» SHORT PROBLEM
Sift the listing for lines that hold the string "scene" and pull them out.

[BEGIN]

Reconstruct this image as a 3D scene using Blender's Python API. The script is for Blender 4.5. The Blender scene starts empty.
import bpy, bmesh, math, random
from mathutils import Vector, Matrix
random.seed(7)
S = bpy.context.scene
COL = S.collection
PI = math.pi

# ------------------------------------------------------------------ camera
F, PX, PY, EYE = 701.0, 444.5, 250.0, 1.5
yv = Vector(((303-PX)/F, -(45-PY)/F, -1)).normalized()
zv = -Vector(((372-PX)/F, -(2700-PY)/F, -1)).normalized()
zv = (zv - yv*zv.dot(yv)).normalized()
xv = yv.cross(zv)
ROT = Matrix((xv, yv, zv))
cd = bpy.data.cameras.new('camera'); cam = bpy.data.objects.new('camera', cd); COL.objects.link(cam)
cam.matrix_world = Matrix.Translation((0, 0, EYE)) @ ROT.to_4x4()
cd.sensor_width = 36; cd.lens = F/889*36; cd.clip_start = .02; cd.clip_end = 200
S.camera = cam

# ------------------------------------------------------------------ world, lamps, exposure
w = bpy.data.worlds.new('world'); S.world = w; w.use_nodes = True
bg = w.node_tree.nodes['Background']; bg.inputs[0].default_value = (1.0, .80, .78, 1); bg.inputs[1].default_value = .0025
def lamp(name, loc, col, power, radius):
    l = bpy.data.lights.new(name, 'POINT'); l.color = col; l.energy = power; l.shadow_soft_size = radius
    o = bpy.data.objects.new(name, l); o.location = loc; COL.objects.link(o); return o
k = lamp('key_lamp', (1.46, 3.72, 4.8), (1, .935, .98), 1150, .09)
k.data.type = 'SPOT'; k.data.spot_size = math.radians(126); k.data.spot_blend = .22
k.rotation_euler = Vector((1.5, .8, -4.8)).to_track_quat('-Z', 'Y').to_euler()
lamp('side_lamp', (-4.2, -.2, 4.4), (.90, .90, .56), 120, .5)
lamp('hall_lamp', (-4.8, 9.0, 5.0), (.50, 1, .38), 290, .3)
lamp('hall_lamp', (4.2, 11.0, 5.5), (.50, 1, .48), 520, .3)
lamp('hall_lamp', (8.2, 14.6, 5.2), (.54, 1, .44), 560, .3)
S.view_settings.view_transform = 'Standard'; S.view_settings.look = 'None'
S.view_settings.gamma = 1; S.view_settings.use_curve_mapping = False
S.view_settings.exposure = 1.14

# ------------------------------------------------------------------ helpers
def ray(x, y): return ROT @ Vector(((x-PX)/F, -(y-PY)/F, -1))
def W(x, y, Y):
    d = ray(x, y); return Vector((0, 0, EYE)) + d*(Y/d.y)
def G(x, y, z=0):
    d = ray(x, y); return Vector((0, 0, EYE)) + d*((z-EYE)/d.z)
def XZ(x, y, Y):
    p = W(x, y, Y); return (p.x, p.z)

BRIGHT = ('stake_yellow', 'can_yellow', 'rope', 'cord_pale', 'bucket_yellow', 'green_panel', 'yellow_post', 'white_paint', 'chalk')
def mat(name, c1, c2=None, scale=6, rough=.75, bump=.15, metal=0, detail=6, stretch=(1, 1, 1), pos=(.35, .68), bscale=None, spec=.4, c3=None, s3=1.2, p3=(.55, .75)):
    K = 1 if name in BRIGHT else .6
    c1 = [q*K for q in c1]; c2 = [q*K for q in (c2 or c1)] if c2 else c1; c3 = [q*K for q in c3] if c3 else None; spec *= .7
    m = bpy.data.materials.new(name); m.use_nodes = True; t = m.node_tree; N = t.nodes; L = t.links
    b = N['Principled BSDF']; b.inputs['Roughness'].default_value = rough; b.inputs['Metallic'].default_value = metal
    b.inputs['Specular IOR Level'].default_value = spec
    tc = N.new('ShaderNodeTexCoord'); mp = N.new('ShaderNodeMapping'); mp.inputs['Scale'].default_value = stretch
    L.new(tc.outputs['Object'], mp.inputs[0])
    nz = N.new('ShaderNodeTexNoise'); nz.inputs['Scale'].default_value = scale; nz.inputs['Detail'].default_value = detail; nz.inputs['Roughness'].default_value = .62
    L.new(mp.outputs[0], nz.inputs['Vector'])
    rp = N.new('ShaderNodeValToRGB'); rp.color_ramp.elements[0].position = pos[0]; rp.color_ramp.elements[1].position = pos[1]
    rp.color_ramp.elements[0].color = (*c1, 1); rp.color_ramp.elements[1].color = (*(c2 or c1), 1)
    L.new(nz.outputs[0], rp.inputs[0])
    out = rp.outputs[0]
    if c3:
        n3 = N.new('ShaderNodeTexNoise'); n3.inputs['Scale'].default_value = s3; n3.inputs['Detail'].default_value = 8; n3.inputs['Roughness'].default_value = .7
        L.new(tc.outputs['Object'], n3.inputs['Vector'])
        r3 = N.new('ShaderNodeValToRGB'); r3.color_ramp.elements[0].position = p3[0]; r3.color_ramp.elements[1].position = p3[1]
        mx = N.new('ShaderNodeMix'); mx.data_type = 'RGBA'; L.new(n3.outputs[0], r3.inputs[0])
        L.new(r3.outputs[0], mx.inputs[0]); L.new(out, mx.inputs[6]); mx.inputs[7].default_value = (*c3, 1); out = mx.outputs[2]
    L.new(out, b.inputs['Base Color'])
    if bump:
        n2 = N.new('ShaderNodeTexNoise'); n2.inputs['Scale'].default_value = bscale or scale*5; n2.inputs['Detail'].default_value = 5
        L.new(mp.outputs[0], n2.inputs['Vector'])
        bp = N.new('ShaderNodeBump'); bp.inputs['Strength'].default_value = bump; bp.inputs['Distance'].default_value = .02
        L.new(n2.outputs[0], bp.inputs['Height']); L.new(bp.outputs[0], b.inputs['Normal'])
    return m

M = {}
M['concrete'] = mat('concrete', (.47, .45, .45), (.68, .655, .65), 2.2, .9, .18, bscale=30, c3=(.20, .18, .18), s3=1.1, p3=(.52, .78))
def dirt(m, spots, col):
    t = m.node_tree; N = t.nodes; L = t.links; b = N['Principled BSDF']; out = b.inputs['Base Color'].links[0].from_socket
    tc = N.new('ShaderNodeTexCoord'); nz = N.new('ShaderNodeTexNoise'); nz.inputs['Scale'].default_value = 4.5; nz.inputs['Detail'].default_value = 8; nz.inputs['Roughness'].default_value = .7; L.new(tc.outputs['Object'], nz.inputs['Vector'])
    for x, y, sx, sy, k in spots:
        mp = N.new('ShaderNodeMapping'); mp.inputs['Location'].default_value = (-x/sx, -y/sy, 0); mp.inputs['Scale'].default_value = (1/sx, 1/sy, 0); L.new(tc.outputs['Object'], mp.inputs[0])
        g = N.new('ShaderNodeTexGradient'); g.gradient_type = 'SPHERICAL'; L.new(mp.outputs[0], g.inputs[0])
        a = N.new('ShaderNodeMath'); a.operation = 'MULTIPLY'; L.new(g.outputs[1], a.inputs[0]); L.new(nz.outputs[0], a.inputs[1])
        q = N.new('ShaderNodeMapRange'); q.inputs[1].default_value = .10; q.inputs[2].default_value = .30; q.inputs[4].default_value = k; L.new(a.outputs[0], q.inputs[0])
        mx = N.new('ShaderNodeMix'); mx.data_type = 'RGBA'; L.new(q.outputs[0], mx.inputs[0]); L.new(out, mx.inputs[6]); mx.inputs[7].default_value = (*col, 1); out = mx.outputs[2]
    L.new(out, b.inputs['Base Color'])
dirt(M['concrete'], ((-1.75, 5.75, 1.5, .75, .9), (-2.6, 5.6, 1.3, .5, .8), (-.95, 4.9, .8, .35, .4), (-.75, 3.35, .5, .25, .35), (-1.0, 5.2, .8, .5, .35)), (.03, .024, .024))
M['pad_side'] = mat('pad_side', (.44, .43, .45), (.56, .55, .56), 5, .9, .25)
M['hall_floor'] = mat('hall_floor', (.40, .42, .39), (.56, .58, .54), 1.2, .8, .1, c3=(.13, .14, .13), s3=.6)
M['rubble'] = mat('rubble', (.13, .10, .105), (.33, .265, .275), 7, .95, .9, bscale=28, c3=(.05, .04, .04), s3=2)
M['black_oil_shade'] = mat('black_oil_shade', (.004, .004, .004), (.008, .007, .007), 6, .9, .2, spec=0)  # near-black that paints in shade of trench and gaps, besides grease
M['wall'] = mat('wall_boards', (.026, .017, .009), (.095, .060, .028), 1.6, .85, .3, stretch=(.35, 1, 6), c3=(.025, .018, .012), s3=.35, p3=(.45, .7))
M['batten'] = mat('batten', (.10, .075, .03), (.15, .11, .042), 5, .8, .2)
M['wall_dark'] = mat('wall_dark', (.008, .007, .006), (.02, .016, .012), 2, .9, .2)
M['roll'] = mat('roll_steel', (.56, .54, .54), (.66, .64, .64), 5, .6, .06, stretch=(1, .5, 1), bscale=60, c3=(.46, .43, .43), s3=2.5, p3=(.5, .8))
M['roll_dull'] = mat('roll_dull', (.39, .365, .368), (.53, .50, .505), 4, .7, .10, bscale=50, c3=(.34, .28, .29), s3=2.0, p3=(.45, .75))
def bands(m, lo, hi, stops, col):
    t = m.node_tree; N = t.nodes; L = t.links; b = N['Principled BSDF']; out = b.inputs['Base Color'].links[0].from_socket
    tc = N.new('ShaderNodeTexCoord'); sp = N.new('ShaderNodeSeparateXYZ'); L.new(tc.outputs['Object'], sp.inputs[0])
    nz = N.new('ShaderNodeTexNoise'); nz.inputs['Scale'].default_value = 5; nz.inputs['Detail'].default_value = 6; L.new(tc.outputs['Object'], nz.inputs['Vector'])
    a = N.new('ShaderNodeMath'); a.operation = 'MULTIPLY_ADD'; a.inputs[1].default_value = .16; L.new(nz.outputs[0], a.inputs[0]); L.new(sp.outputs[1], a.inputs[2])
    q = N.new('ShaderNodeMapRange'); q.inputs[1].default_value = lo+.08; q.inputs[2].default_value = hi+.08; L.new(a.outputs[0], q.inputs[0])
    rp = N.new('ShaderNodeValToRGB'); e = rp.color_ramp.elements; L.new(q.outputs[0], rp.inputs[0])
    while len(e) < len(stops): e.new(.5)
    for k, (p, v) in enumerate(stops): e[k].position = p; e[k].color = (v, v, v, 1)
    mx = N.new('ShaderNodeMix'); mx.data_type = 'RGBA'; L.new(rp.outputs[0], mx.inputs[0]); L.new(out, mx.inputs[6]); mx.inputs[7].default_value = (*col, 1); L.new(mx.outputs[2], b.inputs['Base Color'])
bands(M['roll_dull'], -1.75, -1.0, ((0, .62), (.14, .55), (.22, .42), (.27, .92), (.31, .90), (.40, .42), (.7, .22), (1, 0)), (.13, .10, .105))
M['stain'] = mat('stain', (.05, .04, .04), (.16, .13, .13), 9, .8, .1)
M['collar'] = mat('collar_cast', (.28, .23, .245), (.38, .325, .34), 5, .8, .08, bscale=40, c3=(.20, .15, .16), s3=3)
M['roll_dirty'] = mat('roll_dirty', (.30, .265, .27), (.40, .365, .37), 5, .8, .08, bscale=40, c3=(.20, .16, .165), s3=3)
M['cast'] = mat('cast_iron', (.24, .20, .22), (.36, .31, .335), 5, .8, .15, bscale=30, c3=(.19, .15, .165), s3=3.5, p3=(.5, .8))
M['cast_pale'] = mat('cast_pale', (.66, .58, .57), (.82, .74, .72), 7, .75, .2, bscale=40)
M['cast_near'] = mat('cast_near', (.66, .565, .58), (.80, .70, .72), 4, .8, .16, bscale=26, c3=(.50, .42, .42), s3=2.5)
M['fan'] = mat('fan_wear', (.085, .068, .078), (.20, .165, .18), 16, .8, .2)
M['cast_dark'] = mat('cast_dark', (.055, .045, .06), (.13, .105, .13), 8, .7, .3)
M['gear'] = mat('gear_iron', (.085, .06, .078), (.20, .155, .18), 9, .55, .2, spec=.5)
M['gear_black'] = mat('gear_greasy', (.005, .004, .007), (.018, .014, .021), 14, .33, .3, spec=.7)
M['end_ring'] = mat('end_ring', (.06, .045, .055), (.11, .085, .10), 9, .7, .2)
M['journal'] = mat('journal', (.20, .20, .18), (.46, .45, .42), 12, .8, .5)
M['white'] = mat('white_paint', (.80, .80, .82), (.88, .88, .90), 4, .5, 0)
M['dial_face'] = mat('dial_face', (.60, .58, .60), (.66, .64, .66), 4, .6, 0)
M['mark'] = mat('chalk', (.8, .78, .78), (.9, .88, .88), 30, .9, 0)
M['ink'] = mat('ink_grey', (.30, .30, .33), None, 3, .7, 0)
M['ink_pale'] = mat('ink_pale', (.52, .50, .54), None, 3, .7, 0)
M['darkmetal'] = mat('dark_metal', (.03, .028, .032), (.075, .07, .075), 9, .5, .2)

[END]

» THE COMPLETED TASK
Reconstruct this image as a 3D scene using Blender's Python API. The script is for Blender 4.5. The Blender scene starts empty.
S = bpy.context.scene